When considering jumping into the stock game, you may be tempted to just turn over your money to a so called expert. Since this is their job, no doubt they will protect your money and offer you the best advice, right? However, the fact is that stock managers make a profit whether you are losing or not, so their main priority really isn’t to protect you.
But there is another way. You could mange your own investment strategy. You will obviously take great care to protect your assets.
There’s several things to pay attention to to make sure that this is happening.
First, you may have head or read about a bear and bull market, but may not know exactly what that implies.
The stock market is monitored on a month to month and an annual basis. Each year, the graph is marked at the low point of the year and the high point of the year.
A bull market occurs when the market rises above the one year average and one year high.
The bear market is the opposite, when the current numbers are below the one year average and one year low. Being aware of this is critical to managing your portfolio.
The bull and bear are really the foundation marks for deciding on how to proceed with your money management strategies.
If you are going to be successful in the stock market then you must be aware of the risks and be able to adjust accordingly. It is highly recommended that you subscribe to a reliable stock report that lets you monitor your investments on a monthly basis. It isn’t necessary to watch the market on a daily basis, because the fluctuations tend to obscure the stock market trend.

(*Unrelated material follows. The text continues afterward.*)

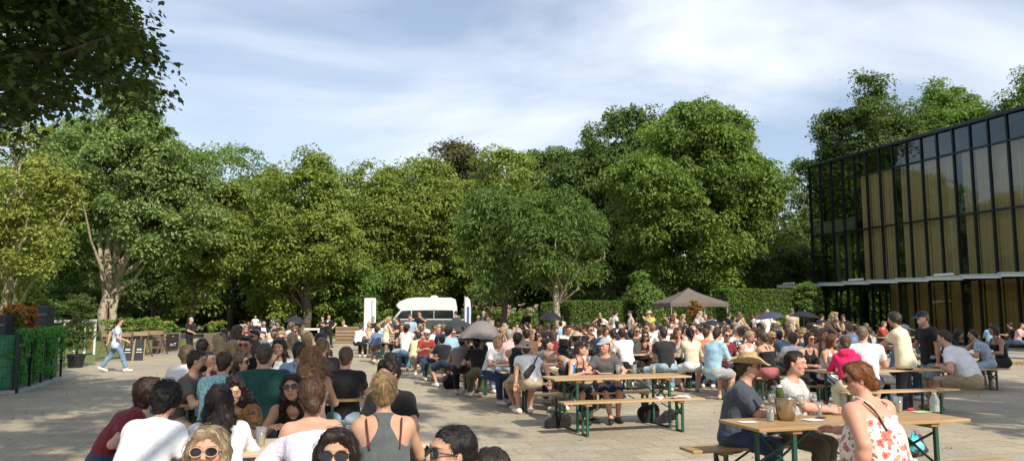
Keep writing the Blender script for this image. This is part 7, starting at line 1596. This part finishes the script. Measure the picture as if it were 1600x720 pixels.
p = uv(5.45, 10.09, .4815); sdfthing('scarf', 'crumpled white and pink cloth on the end of the near bench', 'cloth', tuple(p), TH, simple('cloth_rose', (.66, .52, .54), .9, var=.3, scale=14), lambda fl: fl.cone((-.26, 0, .012), (.22, .02, .012), .018, .022, .02, (0, 1, 0), 3.2), .01, .012, 6)
p = gnd(1432, 706); bgm, t_, o_ = newmat('bag_bright'); vv_ = t_.nodes.new('ShaderNodeTexVoronoi'); vv_.inputs['Scale'].default_value = 11; L(t_, objcoord(t_), vv_.inputs['Vector']); sx_ = t_.nodes.new('ShaderNodeSeparateColor'); L(t_, vv_.outputs['Color'], sx_.inputs[0]); princ(t_, o_, ramp(t_, sx_.outputs[0], [(.0, (.02, .02, .03)), (.4, (.03, .03, .05)), (.45, (.04, .42, .50)), (.65, (.05, .45, .52)), (.7, (.5, .5, .46)), (.86, (.35, .05, .10))]), .5); sdfthing('carrier_bag', 'colourful turquoise bag on the ground beside the flowered dress', 'bag', (p[0] - .15, p[1] - .3, 0), .4, bgm, lambda fl: fl.ell((0, 0, .10), (.15, .10, .12)).cone((-.08, 0, .18), (.06, .02, .21), .05, .035, .03).cone((-.09, 0, .20), (-.04, 0, .33), .012, .012, .01).cone((-.04, 0, .33), (.07, 0, .22), .012, .012, .01), h=.012, amp=.016, seed=7)
# black strap and bag across the white tee with the bucket hat
for x, y, root, lab in PEOPLE:
    if 'bucket hat with black strap' in lab:
        Jb = None
        bb = next(ch for ch in root.children if ch.name.startswith('shirt')); co = np.array([v.co[:] for v in bb.data.vertices]); 
        zs = np.linspace(.98, .66, 9); pts = []
        for i, z in enumerate(zs):
            xx = .13 - .30 * i / 8; sel = co[(np.abs(co[:, 2] - z) < .03) & (np.abs(co[:, 0] - xx) < .03)]
            pts.append((xx, (sel[:, 1].min() if len(sel) else -.12) - .006, z))
        mb = MB(); mb.tube(pts, .014, 6); mb.build('bag_strap', simple('strap_black', (.015, .015, .016), .7), root, smooth=True)
        fl = Field(); a = pts[5]; fl.cone((pts[4][0], pts[4][1] - .02, pts[4][2]), (pts[7][0], pts[7][1] - .02, pts[7][2]), .05, .065, .02, (0, 1, 0), .5); V, Q = fl.mesh(.01); o = link('crossbody_bag', mesh_np('crossbody_bag', V, Q), root, [simple('strap_black', (.015, .015, .016), .7)])
    if 'white chest badge' in lab:
        bb = next(ch for ch in root.children if ch.name.startswith('shirt')); co = np.array([v.co[:] for v in bb.data.vertices]); sel = co[(np.abs(co[:, 0]) < .06) & (np.abs(co[:, 2] - 1.28) < .05)]; yb = sel[:, 1].max()
        mb = MB(); mb.tube([(.07, yb - .005, 1.29), (.07, yb + .006, 1.29)], .045, 12); mb.build('badge', simple('badge_white', (.6, .62, .65), .6), root)
    if 'white dress with red flowers' in lab:
        bb = next(ch for ch in root.children if ch.name.startswith('body')); co = np.array([v.co[:] for v in bb.data.vertices]); zt_ = next(ch for ch in root.children if ch.name.startswith('dress')); zd = np.array([v.co[:] for v in zt_.data.vertices])[:, 2].max()
        pts = []
        for i, z in enumerate(np.linspace(zd - .03, zd - .22, 8)):
            xx = -.125 + .035 * i / 7; sel = co[(np.abs(co[:, 2] - z) < .02) & (np.abs(co[:, 0] - xx) < .02) & (co[:, 1] < .14)]
            if len(sel): pts.append((xx, sel[:, 1].min() - .004, z))
        if len(pts) > 2: mb = MB(); mb.tube(pts, .007, 5); mb.build('strap', simple('strap_black', (.015, .015, .016), .7), root, smooth=True)
    if 'grey racerback' in lab:
        bb = next(ch for ch in root.children if ch.name.startswith('body')); co = np.array([v.co[:] for v in bb.data.vertices]); s_ = .18
        for sd in (-1, 1):
            pts = []
            for i, z in enumerate(np.linspace(co[:, 2].max() - .27, co[:, 2].max() - .45, 7)):
                xx = sd * (.115 - .02 * i / 6); sel = co[(np.abs(co[:, 2] - z) < .02) & (np.abs(co[:, 0] - xx) < .02) & (co[:, 1] < .08)]
                if len(sel): pts.append((xx, sel[:, 1].min() - .003, z))
            if len(pts) > 2: mb = MB(); mb.tube(pts, .006, 5); mb.build('strap', simple('strap_wine', (.10, .01, .02), .7), root, smooth=True)
# fallen leaves along the terrace edge
def litter():
    g = np.random.default_rng(8); n = 900; a = gnd(1490, 566); b = gnd(1640, 569); P = a + (b - a) * g.random(n)[:, None] + np.stack([g.normal(0, .3, n), g.normal(0, .45, n), np.zeros(n)], 1); P[:, 2] = .012
    o = leaves('fallen_leaves', P, np.full(n, .02), 1, .07, LEAF['litter'], seed=3); tag(o, 'strip of dry brown leaves along the terrace edge', 'leaves', kind='stuff')
LEAF['litter'] = m_leaf('leaf_dry', (.20, .10, .03), (.50, .28, .10), .1)
litter()
def scatter():
    g = np.random.default_rng(18); n = 420; P = np.stack([g.uniform(-14, 12, n), 4.5 + 18 * g.random(n) ** 1.3, np.full(n, .010)], 1); o = leaves('leaves', P, np.full(n, .01), 1, .05, LEAF['litter'], seed=5); tag(o, 'dry leaves and butts scattered over the paving', 'leaves', kind='stuff')
scatter()
# text: lettering as real mesh
for o in [o for o in bpy.data.objects if o.type == 'FONT']:
    dg = bpy.context.evaluated_depsgraph_get(); me = bpy.data.meshes.new_from_object(o.evaluated_get(dg)); n = o.name; mt = o.matrix_local.copy(); par = o.parent; bpy.data.objects.remove(o); o2 = bpy.data.objects.new(n, me); COL.objects.link(o2); o2.parent = par; o2.matrix_local = mt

After about three months, you should start picking out the trends and be able to make some decisions. Then create a benchmark to see how well you are doing. As an example, compare your success against the S&P 500.

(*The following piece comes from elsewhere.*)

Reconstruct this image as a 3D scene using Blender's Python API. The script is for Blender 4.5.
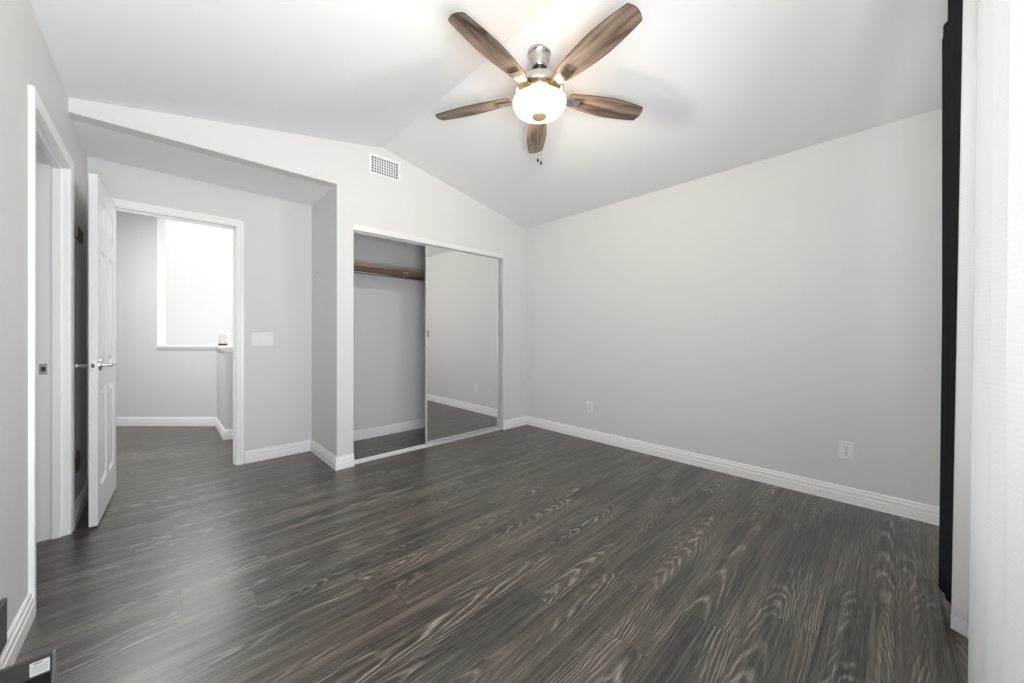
import bpy, bmesh, math, random
from mathutils import Vector, Matrix

random.seed(7)
for o in list(bpy.data.objects):
    bpy.data.objects.remove(o)
scene = bpy.context.scene
col = scene.collection
PI = math.pi

# ------------------------------------------------------------------ camera
cam_data = bpy.data.cameras.new('camera')
cam_data.sensor_width = 36.0
cam_data.lens = 366.8 / 1024 * 36.0
cam_data.shift_y = -6.5 / 1024
cam_data.clip_start = 0.02
cam = bpy.data.objects.new('camera', cam_data)
cam.location = (0, 0, 1.115)
cam.rotation_euler = (PI / 2, 0, -0.76165)
col.objects.link(cam)
scene.camera = cam

# ------------------------------------------------------------------ world, big lights, exposure
world = bpy.data.worlds.new('world')
scene.world = world
world.use_nodes = True
bg = world.node_tree.nodes['Background']
bg.inputs[0].default_value = (0.75, 0.87, 1.0, 1)
bg.inputs[1].default_value = 1.0


def area(name, loc, rot, sx, sy, power, color=(1, 1, 1), spread=180):
    d = bpy.data.lights.new(name, 'AREA')
    d.shape = 'RECTANGLE'
    d.size = sx
    d.size_y = sy
    d.energy = power
    d.color = color
    d.spread = math.radians(spread)
    o = bpy.data.objects.new(name, d)
    o.location = loc
    o.rotation_euler = rot
    col.objects.link(o)
    return o


# bedroom window daylight: fill added at its unseen open half, weaker lamp behind sheers
area('open_window_fill', (0.17, -0.47, 0.95), (PI / 2 + 0.95, 0, 0), 0.85, 1.1, 92, (0.965, 0.985, 1.0))
area('window_daylight_sheers', (1.60, -0.47, 1.33), (PI / 2 + 0.2, 0, 0), 1.15, 1.5, 8, (0.965, 0.985, 1.0))
# unseen area lamp added at the side of the stairwell to brighten its walls
area('stairwell_fill', (3.0, 6.3, 1.6), (PI / 2, 0, PI / 2), 1.8, 2.0, 34, (1.0, 0.99, 0.985))
# unseen lamp added high on the far stairwell wall for sheen on the floor
area('stairwell_sheen_lamp', (0.5, 8.44, 3.74), (PI / 2 - PI, 0, 0), 2.8, 1.0, 72, (1.0, 0.99, 0.985))
# unseen area lamp added under the hall ceiling to brighten the hall
area('hall_fill', (-0.25, 5.0, 2.58), (0, 0, 0), 0.5, 0.5, 32, (1.0, 0.99, 0.97))

scene.view_settings.view_transform = 'Standard'
scene.view_settings.look = 'None'
scene.view_settings.exposure = 0.07
scene.view_settings.gamma = 1.0
scene.view_settings.use_curve_mapping = False
scene.cycles.use_denoising = True
scene.cycles.max_bounces = 14
scene.cycles.diffuse_bounces = 8
scene.cycles.glossy_bounces = 6
scene.cycles.transmission_bounces = 8
scene.cycles.transparent_max_bounces = 12
scene.cycles.sample_clamp_indirect = 6.0
scene.cycles.blur_glossy = 0.5


# ------------------------------------------------------------------ materials
def new_mat(name):
    m = bpy.data.materials.new(name)
    m.use_nodes = True
    nt = m.node_tree
    return m, nt, nt.nodes['Principled BSDF']


def N(nt, kind, **kw):
    n = nt.nodes.new(kind)
    for k, v in kw.items():
        setattr(n, k, v)
    return n


def math_node(nt, op, a, b=None, c=None):
    n = nt.nodes.new('ShaderNodeMath')
    n.operation = op
    for i, v in enumerate((a, b, c)):
        if v is None:
            continue
        if isinstance(v, (int, float)):
            n.inputs[i].default_value = v
        else:
            nt.links.new(v, n.inputs[i])
    return n.outputs[0]


def simple(name, color, rough=0.5, metal=0.0, bump=0.0, bump_scale=200.0, vary=0.0, spec=0.5):
    """plain paint / metal / plastic with a faint procedural surface"""
    m, nt, b = new_mat(name)
    b.inputs['Base Color'].default_value = (*color, 1)
    b.inputs['Roughness'].default_value = rough
    b.inputs['Metallic'].default_value = metal
    b.inputs['Specular IOR Level'].default_value = spec
    tc = N(nt, 'ShaderNodeTexCoord')
    nz = N(nt, 'ShaderNodeTexNoise')
    nz.inputs['Scale'].default_value = bump_scale
    nz.inputs['Detail'].default_value = 2
    nt.links.new(tc.outputs['Object'], nz.inputs['Vector'])
    if bump:
        bp = N(nt, 'ShaderNodeBump')
        bp.inputs['Strength'].default_value = bump
        bp.inputs['Distance'].default_value = 0.002
        nt.links.new(nz.outputs['Fac'], bp.inputs['Height'])
        nt.links.new(bp.outputs['Normal'], b.inputs['Normal'])
    if vary:
        mx = N(nt, 'ShaderNodeMixRGB')
        mx.inputs[1].default_value = (*[c * (1 - vary) for c in color], 1)
        mx.inputs[2].default_value = (*[min(1, c * (1 + vary)) for c in color], 1)
        nt.links.new(nz.outputs['Fac'], mx.inputs[0])
        nt.links.new(mx.outputs[0], b.inputs['Base Color'])
    return m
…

If you see that a bear market is in play, you should think about transferring your funds into a lower risk portfolio, such as a money market, and wait out the storm.
If you see a bull market forming, then consider moving you money into more growth oriented mutual funds.
Certainly, there are other things that you need to know to manage your own money. However, understanding basic investment strategy and the way that the stock market performs can be a great start to managing your money on your own.
As you become more experienced, you’ll start to develop a feel for the process and have a better understanding of the many nuances that occur within the market.